While funeral arrangements were finalised for the world's most famous missionary, more than 100,000 people filed past the body of Mother Teresa of Calcutta yesterday as it lay under glass in the Church of St Thomas. Mother Teresa died last Friday, aged 87, after a heart attack.
On Saturday, Mrs Hillary Clinton will lead a delegation from the US Congress at the state funeral, which will be attended also by the Italian President, Mr Oscar Luigi Scalfaro.
A close friend of Mother Teresa's, Ms Sunita Kumar, said the British Prime Minister, Mr Blair, and President Nelson Mandela of South Africa were expected to attend, although this has not been confirmed.
The Minister for Defence, Mr David Andrews, will represent Ireland at the ceremony, which will be televised by RTE.
Regional leaders of Mother Teresa's Missionaries of Charity have begun arriving from around the world. The order has some 2,500 nuns and 400 other religious in more than 100 countries.
On yesterday's flight from London to Calcutta a group of the order's nuns, brothers and priests from the United States were among the journalists and camera crews arriving for the first state funeral in India since the murder of the Prime Minister, Rajiv Gandhi, in 1989.
The nuns were shy about talking to the press, but one of the priests, Father Brian Kolodiejchuk, described the death of the "Saint of the Gutter" as a great shock. "In the past when she was ill we were prepared and waiting to see what would happen but this time there was no warning."
Later, those religious joined more up to 100 nuns who had gathered in the church and sat at the altar saying the rosary in English as the crowds filed past, some having waited up to three hours for the briefest glance at Mother Teresa's body.
Queuing quietly in the streets near the church, they may have noticed a billboard hoarding put up by a Calcutta bank with the message: "Long Live Mother Teresa. She lives in the hearts of millions."
Some mourners cried and many offered flowers, including Mother Teresa's favourite white lotus. Nuns took the flowers, touched them against the white and blue edged stand on which the body of the Nobel Peace laureate lies and then brought them out to the gardens to be formed into the floral message: "Mother Teresa, we love you."
Concern has been expressed about the state of the embalmed body as the numbers of people filing into the church raised the temperature. Additional air-conditioners were installed along the walls and visiting hours have been cut back.

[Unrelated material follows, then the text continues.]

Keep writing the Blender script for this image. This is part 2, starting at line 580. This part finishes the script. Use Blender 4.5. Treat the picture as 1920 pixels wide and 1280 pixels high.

Sister Maria Nirmala, originally from Letterkenny, said there had been some swelling because of the fluids used to embalm Mother Teresa. Sister Maria, who looked after Mother Teresa for the past eight months, said: "I think she has been preparing us for her death for some time. She was a living miracle." Mother Teresa had serious illnesses during the past number of years. Sister Maria said her greatest wish before she died was to go to China and establish missionary houses there.
The funeral service will begin on Saturday at 9 a.m. when Mother Teresa's body is brought by gun carriage and with a military escort to Netaji stadium two miles from St Thomas's Church.
The cortege will include nuns, brothers and priests of the order, as well as volunteers, workers and some of the people assisted by the Missionaries of Charity, including leprosy victims, the homeless and a number of orphaned children.
Requiem Mass will be celebrated by a papal delegation led by Cardinal Simon Loudousamy at the indoor stadium with a capacity for 12,000 people.